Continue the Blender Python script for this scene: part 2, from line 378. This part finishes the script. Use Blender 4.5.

---

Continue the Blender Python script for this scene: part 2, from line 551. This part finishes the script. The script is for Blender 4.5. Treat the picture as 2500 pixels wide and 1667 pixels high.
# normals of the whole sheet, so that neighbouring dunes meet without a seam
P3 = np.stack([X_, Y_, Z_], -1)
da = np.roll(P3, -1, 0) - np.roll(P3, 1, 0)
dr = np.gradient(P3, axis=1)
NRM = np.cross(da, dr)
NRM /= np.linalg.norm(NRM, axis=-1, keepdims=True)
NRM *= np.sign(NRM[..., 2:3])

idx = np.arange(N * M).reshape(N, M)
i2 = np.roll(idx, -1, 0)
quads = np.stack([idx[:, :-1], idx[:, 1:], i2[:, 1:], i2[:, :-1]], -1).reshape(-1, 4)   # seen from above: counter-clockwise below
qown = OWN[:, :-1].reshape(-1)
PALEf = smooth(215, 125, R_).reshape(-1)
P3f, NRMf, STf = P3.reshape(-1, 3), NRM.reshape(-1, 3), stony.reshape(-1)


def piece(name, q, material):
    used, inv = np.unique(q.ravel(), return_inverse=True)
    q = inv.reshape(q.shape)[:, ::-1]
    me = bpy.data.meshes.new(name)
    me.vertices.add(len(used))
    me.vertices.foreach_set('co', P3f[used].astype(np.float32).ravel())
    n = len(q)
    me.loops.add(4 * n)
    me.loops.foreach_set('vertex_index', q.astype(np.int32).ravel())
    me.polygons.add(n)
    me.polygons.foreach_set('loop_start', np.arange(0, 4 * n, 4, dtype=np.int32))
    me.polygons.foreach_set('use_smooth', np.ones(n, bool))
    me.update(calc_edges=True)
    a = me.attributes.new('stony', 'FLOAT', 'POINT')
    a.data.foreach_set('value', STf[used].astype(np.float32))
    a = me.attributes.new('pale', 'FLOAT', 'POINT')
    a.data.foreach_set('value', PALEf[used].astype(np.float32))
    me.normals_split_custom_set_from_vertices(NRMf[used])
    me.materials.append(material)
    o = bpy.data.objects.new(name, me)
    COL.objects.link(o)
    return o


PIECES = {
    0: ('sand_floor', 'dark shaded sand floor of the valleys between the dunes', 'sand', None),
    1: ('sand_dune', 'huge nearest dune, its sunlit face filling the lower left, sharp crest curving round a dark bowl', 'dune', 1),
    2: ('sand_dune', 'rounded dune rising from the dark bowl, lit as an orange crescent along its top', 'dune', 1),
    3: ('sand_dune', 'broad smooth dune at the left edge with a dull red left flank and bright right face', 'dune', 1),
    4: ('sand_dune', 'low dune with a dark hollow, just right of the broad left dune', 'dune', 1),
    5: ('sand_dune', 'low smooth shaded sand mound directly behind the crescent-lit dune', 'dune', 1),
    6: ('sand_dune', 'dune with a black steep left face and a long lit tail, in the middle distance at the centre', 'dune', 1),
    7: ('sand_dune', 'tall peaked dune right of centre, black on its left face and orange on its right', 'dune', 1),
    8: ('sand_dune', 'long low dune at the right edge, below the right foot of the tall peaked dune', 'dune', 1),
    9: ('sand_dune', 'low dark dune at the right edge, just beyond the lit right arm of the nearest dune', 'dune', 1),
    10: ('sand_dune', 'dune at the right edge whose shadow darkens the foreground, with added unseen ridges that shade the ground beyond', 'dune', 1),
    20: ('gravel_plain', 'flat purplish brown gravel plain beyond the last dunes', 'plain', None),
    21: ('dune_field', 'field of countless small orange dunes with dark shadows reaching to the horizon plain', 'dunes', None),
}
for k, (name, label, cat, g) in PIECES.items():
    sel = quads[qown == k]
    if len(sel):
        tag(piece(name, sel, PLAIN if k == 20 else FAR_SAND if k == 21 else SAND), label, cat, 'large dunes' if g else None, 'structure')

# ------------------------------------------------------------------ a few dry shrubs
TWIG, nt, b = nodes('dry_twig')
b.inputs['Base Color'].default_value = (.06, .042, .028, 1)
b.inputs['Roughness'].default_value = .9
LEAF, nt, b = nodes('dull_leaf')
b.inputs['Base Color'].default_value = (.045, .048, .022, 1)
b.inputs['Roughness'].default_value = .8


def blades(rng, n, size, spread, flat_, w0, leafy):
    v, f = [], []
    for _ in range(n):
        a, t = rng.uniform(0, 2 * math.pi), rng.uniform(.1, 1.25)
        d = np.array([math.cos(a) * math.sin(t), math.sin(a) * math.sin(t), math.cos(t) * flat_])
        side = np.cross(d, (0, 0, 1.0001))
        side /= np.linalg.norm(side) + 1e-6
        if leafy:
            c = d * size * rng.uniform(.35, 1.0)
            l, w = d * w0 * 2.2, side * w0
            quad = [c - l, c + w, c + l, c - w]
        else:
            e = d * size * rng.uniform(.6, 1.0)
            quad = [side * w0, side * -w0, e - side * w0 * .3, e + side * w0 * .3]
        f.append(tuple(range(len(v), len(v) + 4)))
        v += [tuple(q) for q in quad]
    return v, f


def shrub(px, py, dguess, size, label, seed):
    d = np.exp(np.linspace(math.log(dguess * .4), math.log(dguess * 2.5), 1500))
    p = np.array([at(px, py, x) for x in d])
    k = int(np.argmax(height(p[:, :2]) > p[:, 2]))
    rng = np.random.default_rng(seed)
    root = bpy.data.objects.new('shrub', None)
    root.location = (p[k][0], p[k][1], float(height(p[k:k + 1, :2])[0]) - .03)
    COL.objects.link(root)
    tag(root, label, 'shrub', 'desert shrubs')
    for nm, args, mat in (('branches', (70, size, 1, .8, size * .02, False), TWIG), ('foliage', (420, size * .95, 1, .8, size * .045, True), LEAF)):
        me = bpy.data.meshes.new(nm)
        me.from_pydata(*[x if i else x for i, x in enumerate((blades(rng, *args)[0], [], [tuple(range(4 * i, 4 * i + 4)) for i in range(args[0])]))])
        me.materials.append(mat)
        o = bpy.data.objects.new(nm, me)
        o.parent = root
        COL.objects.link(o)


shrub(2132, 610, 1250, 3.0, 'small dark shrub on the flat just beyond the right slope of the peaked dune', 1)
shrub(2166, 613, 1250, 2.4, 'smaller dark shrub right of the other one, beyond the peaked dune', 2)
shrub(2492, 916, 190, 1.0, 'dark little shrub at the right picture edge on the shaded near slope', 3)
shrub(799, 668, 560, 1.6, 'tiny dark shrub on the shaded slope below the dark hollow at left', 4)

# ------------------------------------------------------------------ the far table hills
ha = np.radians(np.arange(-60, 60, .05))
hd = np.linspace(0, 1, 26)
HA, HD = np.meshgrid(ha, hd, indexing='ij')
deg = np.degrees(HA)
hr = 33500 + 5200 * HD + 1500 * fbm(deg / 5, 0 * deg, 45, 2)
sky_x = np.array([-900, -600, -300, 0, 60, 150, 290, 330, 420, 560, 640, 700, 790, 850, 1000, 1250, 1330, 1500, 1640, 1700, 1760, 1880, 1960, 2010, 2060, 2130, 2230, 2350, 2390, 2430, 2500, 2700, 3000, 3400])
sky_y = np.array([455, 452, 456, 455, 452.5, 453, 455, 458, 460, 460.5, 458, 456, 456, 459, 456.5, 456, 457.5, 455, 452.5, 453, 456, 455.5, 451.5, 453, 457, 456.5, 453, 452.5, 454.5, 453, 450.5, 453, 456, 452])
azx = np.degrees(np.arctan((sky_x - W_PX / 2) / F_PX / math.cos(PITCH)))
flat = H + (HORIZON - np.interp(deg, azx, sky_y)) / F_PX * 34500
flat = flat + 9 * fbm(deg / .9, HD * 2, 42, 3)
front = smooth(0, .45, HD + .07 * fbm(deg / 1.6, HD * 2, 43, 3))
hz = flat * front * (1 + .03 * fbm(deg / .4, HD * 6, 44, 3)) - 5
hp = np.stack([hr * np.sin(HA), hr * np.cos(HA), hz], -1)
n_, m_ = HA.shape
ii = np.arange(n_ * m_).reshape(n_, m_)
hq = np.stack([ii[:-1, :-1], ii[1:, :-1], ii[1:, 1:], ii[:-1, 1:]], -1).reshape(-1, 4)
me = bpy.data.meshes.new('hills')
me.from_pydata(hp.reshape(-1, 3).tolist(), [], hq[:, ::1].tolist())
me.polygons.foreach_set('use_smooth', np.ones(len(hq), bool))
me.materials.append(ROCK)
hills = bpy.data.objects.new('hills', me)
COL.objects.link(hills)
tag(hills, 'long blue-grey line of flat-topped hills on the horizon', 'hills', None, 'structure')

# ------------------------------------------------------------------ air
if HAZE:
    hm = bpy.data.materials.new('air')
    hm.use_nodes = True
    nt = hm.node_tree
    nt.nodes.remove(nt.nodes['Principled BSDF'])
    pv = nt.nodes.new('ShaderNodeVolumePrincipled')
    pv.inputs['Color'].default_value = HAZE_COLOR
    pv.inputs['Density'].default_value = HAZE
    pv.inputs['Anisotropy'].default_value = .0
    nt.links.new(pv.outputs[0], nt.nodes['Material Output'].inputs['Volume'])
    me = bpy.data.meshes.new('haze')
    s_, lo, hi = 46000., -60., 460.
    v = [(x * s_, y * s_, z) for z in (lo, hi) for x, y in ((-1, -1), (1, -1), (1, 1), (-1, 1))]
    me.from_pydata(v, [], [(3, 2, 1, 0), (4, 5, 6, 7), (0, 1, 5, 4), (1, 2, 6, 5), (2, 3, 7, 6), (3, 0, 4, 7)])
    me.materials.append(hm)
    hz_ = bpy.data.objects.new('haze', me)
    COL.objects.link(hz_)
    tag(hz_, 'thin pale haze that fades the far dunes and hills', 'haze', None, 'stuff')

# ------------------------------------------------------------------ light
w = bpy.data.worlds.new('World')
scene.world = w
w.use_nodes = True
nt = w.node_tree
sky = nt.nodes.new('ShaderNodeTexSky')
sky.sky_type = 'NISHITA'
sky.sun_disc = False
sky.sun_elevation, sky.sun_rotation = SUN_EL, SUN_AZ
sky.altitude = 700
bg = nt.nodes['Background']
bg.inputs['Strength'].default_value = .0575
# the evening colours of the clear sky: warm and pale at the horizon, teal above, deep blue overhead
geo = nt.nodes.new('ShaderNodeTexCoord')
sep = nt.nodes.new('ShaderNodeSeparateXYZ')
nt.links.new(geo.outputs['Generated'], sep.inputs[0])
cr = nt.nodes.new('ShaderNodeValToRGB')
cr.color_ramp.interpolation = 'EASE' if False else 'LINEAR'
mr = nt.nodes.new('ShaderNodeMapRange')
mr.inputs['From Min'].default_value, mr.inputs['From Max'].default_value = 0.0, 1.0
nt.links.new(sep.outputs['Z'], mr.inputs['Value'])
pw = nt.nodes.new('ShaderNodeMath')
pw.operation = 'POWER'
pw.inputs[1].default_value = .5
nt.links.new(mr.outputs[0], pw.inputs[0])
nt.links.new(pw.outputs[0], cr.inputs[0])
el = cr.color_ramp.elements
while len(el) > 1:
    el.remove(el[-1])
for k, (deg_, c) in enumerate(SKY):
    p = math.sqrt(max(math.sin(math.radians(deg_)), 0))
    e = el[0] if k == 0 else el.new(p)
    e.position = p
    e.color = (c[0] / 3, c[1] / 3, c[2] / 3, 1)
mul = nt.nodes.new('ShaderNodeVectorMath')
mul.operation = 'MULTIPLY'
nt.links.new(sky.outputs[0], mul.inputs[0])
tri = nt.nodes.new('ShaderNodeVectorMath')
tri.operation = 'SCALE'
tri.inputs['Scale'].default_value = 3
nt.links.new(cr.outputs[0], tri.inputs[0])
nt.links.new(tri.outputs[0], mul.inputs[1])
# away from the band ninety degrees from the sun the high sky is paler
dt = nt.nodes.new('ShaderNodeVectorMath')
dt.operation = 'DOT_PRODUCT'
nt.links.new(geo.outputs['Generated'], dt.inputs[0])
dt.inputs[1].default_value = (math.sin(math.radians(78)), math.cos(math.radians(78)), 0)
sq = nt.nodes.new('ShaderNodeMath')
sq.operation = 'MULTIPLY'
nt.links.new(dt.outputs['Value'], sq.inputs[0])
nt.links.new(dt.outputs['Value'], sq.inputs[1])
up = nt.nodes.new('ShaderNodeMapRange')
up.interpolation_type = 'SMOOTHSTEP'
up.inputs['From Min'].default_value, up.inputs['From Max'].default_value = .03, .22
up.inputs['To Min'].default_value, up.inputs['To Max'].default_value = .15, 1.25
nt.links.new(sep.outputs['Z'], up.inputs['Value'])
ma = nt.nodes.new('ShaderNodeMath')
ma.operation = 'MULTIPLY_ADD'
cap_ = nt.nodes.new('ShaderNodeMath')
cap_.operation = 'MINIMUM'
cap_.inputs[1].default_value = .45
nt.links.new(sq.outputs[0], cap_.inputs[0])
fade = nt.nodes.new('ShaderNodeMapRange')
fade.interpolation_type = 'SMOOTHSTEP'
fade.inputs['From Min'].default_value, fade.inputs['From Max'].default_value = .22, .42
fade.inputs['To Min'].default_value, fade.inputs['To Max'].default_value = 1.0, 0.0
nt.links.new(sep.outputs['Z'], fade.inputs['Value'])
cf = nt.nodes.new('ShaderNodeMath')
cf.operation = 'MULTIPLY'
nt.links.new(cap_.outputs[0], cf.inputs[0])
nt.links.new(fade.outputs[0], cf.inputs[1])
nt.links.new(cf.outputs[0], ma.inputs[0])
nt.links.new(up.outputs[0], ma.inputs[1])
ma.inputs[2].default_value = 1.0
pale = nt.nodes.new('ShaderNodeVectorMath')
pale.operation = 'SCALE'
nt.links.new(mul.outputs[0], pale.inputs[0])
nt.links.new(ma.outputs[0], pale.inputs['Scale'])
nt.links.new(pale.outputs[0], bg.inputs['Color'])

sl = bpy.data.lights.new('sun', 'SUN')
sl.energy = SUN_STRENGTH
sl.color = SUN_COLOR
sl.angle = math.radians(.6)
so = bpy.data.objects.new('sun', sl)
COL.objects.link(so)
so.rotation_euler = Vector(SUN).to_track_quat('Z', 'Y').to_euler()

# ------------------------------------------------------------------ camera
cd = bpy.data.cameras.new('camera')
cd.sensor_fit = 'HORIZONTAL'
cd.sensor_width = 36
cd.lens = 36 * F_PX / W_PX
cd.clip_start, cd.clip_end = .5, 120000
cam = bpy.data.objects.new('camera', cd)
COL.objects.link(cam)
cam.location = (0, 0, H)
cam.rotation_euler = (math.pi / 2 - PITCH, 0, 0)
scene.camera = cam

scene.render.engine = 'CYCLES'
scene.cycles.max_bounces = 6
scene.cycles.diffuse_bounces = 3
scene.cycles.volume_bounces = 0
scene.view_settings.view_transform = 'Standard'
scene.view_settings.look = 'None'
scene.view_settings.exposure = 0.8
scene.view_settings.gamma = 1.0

--

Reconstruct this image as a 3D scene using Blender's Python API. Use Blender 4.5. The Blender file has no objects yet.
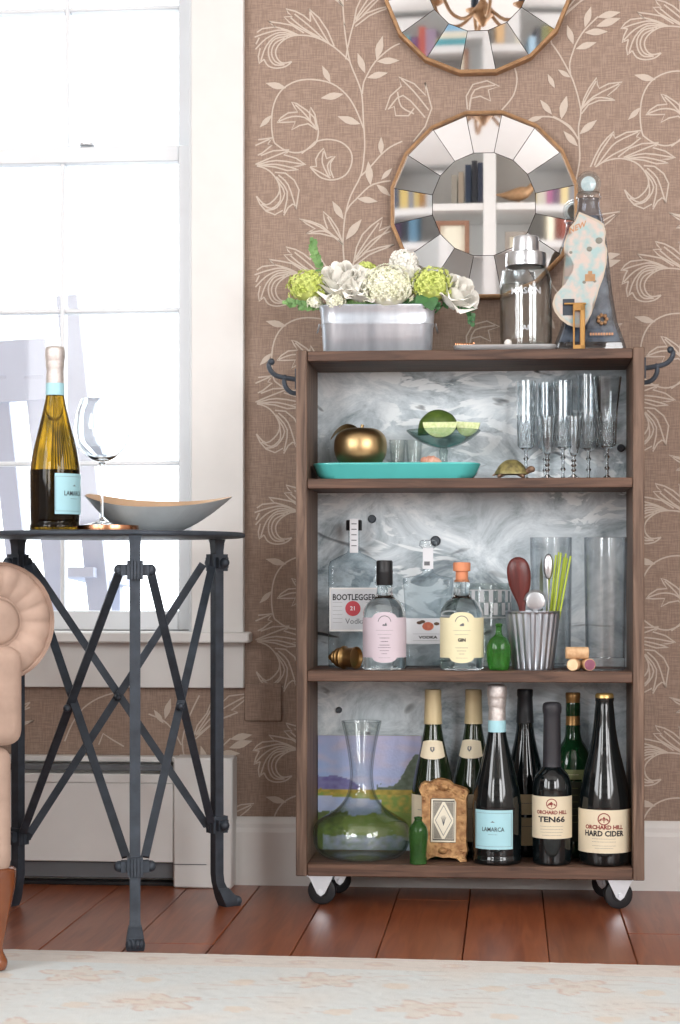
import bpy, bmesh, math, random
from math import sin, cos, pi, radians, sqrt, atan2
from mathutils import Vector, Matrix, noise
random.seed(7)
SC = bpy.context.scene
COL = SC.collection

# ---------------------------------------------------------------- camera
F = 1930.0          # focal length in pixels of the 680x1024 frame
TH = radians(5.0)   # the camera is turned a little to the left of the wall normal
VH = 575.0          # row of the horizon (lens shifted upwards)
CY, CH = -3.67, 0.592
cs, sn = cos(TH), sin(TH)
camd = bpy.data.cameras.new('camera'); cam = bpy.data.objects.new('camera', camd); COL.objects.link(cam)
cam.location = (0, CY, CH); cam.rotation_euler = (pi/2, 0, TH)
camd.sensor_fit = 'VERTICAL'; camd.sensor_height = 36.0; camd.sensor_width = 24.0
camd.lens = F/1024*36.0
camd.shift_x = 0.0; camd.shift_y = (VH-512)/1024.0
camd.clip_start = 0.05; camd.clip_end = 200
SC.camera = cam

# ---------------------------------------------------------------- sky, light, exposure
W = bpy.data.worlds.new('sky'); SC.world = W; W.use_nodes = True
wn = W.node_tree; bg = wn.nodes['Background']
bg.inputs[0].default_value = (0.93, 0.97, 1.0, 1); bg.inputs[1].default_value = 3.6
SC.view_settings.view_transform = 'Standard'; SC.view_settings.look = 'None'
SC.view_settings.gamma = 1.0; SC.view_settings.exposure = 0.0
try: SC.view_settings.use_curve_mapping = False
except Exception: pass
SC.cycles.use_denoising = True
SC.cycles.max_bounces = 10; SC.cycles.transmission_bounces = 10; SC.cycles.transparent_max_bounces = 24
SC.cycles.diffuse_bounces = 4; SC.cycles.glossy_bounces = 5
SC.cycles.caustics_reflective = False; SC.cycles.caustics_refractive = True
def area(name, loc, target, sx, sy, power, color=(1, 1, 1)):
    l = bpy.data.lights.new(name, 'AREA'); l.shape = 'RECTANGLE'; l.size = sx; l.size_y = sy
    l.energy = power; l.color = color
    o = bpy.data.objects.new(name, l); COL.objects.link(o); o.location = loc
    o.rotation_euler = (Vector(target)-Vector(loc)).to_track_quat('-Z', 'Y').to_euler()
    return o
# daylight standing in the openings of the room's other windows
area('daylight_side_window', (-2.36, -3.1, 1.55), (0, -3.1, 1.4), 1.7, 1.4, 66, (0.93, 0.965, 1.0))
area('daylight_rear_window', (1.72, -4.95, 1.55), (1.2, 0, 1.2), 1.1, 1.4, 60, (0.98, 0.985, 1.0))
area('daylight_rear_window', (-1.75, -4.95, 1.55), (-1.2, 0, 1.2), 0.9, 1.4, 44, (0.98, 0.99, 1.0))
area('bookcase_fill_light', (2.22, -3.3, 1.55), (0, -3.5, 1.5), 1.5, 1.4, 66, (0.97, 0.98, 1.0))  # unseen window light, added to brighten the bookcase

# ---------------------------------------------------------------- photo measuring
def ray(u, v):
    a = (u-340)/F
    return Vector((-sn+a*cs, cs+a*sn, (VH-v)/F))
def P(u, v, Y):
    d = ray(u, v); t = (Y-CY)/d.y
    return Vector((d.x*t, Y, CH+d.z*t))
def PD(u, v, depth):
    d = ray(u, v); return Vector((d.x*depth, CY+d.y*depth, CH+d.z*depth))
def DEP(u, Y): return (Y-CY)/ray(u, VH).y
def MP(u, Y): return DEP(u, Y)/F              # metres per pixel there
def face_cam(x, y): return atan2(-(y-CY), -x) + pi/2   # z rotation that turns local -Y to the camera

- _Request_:
Scan the data for the word "picture" and copy every line where it shows up.

- _Written answer_:
Continue the Blender Python script for this scene: part 2, from line 551. This part finishes the script. The script is for Blender 4.5. Treat the picture as 2500 pixels wide and 1667 pixels high.
shrub(2492, 916, 190, 1.0, 'dark little shrub at the right picture edge on the shaded near slope', 3)